An administrative order-on-consent (AOC) is an agreement between individuals, businesses, or entities and a regulatory body to stop damaging activities and pay for the harm caused by violations. The Environmental Protection Agency (EPA) commonly uses AOCs to address and fix environmental harm caused by businesses. AOCs are voluntary but legally binding, and noncompliance may lead to litigation. The government and businesses share liability and aim to minimize environmental damage.


An AOC is an agreement between an individual, business, or entity and a regulatory body. Its purpose is for the offender to accept responsibility for damages caused by violations and commit to stopping the activities that led to the damages. AOCs primarily deal with environmental damages, particularly pollution. In the business world, the EPA commonly issues AOCs to address and rectify environmental harm. If a business fails to comply with the AOC, it can be enforced in court.

AOCs for Environmental Damages

AOCs are used by state and federal governments to ensure that individuals and businesses take financial responsibility for environmental damages caused by their activities. These damages can range from minor spills to major incidents like Superfund cleanups or large-scale oil spills. AOCs outline the specific damages incurred and the required steps for mitigation and cleanup. Non-compliance with an AOC by a business can lead to legal enforcement of the order.

Public Participation and Liability

The AOC allows the public, businesses, and interested parties to provide comments on proposed actions a business must take. During this period, the business may express concerns about cleanup costs, while community members may argue that the required actions are insufficient.

Governments and businesses voluntarily enter into AOCs, which are legally binding agreements. Failure to comply may result in litigation. In most cases, both the government and the business are jointly and severally liable for the specific components of the agreement that apply to them. Both parties have a vested interest in effectively addressing environmental damages in a timely and cost-efficient manner.
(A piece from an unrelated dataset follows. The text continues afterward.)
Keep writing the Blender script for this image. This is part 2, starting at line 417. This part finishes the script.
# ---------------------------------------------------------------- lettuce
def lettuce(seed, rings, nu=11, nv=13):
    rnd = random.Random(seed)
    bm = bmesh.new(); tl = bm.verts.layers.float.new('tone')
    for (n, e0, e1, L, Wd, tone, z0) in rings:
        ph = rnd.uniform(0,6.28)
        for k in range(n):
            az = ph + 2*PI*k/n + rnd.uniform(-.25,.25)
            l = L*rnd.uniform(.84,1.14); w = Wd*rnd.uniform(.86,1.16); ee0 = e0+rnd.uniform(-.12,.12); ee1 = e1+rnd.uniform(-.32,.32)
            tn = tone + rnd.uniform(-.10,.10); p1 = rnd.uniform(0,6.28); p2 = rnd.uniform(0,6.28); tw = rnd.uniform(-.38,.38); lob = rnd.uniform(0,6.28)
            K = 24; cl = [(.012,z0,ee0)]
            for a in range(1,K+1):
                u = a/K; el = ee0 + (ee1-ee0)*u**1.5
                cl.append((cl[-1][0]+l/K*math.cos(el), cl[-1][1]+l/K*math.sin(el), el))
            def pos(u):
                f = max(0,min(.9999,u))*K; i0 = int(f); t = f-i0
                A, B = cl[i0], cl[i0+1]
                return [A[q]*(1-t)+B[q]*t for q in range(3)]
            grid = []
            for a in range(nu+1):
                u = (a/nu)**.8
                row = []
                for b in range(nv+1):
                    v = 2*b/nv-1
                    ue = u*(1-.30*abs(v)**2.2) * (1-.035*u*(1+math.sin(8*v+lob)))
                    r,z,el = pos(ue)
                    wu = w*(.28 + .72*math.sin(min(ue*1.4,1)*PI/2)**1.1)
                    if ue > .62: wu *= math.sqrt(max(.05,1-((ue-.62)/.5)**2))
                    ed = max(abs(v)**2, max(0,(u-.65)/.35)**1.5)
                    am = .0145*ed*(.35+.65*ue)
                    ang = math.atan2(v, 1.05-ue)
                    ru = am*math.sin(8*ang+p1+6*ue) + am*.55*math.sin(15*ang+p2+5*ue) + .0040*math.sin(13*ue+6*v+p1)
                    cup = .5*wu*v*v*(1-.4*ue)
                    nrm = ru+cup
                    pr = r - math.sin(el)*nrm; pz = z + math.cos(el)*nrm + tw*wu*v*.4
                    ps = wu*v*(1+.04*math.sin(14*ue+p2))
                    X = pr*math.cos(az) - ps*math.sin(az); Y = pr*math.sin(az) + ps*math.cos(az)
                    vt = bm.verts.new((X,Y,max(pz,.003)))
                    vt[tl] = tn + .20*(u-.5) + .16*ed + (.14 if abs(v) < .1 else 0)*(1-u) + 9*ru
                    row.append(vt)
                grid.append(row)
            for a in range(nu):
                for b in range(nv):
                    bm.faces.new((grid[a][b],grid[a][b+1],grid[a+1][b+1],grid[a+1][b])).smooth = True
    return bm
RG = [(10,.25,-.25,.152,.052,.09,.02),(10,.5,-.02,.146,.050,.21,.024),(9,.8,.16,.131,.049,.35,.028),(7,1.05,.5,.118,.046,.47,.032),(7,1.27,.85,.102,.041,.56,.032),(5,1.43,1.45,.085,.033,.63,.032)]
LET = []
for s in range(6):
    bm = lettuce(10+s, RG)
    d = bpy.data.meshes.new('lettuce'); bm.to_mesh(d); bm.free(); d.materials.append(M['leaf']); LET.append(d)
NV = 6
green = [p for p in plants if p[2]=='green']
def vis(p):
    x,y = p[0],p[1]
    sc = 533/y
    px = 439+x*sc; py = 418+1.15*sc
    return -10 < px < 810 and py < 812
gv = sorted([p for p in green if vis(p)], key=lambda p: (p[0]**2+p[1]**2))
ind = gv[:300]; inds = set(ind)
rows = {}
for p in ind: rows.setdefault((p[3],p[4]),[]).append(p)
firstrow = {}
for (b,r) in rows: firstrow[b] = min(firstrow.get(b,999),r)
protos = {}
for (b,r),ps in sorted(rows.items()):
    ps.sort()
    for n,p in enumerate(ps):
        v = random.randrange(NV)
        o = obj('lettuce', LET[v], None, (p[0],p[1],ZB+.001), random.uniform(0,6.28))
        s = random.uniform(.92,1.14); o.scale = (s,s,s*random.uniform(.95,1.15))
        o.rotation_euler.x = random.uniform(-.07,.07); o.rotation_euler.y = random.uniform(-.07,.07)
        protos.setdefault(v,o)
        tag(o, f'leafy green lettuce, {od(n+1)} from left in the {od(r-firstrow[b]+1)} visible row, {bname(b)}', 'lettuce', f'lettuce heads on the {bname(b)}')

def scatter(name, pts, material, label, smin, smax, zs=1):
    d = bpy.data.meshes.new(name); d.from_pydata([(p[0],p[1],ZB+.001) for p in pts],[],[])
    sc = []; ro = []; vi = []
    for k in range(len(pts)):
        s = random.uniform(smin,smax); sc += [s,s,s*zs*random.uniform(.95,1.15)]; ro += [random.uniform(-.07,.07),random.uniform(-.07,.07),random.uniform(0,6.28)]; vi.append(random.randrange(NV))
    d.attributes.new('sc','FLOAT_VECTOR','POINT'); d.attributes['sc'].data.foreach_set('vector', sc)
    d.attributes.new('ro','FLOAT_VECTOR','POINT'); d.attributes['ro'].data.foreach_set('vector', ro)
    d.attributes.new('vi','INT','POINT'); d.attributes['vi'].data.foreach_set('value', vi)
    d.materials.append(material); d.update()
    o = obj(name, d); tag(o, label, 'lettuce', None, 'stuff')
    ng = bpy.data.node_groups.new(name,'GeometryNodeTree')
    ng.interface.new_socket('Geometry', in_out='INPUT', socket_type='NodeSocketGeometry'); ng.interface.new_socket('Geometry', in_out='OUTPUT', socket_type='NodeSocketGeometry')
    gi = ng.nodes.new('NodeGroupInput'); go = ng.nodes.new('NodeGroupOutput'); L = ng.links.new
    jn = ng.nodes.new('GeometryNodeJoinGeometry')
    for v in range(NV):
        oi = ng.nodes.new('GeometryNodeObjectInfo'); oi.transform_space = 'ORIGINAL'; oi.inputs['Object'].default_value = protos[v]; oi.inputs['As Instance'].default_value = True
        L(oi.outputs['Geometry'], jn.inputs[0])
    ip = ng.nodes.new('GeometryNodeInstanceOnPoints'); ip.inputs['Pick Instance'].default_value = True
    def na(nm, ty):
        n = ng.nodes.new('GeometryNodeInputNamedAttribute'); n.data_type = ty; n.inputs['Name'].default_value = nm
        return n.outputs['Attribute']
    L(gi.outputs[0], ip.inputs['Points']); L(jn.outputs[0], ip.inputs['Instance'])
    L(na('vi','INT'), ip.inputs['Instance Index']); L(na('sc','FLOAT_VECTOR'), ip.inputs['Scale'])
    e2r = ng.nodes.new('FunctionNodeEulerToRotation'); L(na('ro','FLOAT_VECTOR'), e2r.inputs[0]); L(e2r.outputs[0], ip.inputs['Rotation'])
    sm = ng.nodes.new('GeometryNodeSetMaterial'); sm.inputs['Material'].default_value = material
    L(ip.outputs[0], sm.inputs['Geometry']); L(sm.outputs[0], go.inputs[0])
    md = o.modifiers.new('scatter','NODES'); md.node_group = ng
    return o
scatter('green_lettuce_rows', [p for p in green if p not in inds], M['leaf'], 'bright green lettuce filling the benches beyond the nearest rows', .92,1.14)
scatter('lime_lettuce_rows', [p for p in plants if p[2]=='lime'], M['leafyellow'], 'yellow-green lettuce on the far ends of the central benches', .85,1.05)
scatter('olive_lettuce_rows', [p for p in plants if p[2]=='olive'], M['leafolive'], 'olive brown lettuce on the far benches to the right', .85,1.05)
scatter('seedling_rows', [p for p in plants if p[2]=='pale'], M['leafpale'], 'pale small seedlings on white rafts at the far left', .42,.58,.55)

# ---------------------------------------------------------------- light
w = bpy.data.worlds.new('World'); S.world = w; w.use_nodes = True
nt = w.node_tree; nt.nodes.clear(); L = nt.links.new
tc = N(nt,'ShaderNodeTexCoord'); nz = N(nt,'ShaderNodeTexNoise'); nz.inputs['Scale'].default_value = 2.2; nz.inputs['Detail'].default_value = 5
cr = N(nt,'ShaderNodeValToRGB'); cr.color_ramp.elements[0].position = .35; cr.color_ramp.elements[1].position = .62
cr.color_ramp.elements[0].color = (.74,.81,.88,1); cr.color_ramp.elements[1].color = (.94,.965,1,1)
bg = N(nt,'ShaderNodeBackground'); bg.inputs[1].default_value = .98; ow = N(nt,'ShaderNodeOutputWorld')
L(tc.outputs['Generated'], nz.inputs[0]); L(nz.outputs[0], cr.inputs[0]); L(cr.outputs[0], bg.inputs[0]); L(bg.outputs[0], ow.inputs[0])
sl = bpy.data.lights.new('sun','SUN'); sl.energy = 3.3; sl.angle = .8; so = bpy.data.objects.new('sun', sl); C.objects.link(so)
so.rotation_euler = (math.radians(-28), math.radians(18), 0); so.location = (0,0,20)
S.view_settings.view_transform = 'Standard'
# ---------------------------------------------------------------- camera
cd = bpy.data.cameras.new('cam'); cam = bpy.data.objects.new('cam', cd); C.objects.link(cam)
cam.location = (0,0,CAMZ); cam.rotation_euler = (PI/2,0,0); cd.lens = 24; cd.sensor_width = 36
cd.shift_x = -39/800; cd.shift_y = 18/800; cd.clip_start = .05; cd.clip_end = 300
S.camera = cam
Superfund Settlement Agreements

A superfund site is a highly-polluted location in the United States that is considered hazardous for people. These sites require special decontamination and cleanup efforts, which are partially funded by the federal government, especially when no single entity can be held liable. To begin the cleanup process of a superfund site, a superfund settlement agreement is reached through an AOC between the government and a potentially responsible party. AOCs do not require court approval, but if an agreement cannot be reached, the EPA may seek a judicial consent decree.

Four Ways to Draft an AOC for Superfund Sites

When dealing with a superfund site and identifying one or more potentially responsible parties (PRPs), there are four ways to draft an AOC:

  1. Administrative Agreement: PRPs agree to repay both the costs already incurred by the government and the future costs to be incurred by government contractors.
  2. Agreement for "Work": PRPs take on the responsibility of performing the cleanup work and covering all associated expenses.
  3. Cost Recovery Agreement: Similar to an Administrative Agreement, the PRP only reimburses the government for the costs it previously incurred.
  4. "Cashout" Agreement: PRPs make an upfront payment of an estimated amount to cover the future site costs to be undertaken.

A Real-Life Example of AOC

In 2021, the University of Hawaii agreed to upgrade the Waikiki Aquarium's water system under an AOC with the Hawaii Department of Health. The AOC was prompted by excessive waste runoff that exceeded pollution limits. The University is now required to improve its facilities and address environmental issues. Importantly, the AOC allows the aquarium to remain open for research and public education while the upgrades take place. The agreement ensures compliance with permit terms and prevents potential water pollution that could harm the nearby coastal waters.

What is a Consent Order?

A consent order is an order issued by a judge when all parties involved in a dispute or action agree to its terms. Similarly, an administrative order-on-consent is a consent order issued by a regulatory body with the agreement of all parties involved. It is a way to settle a dispute between parties and is authorized by a legal or regulatory authority. In the case of a bank, when a consent order is issued, the bank agrees to comply with the instructions given by a regulatory authority or judge.


Administrative Order-on-Consent is a legally binding agreement between businesses and regulatory bodies to minimize environmental damage. It allows the public and interested parties to provide comments on proposed actions, and both parties have a vested interest in effectively addressing environmental damages in a timely and cost-efficient manner. AOCs are used to ensure that individuals and businesses take financial responsibility for environmental damages caused by their activities, and failure to comply may result in litigation.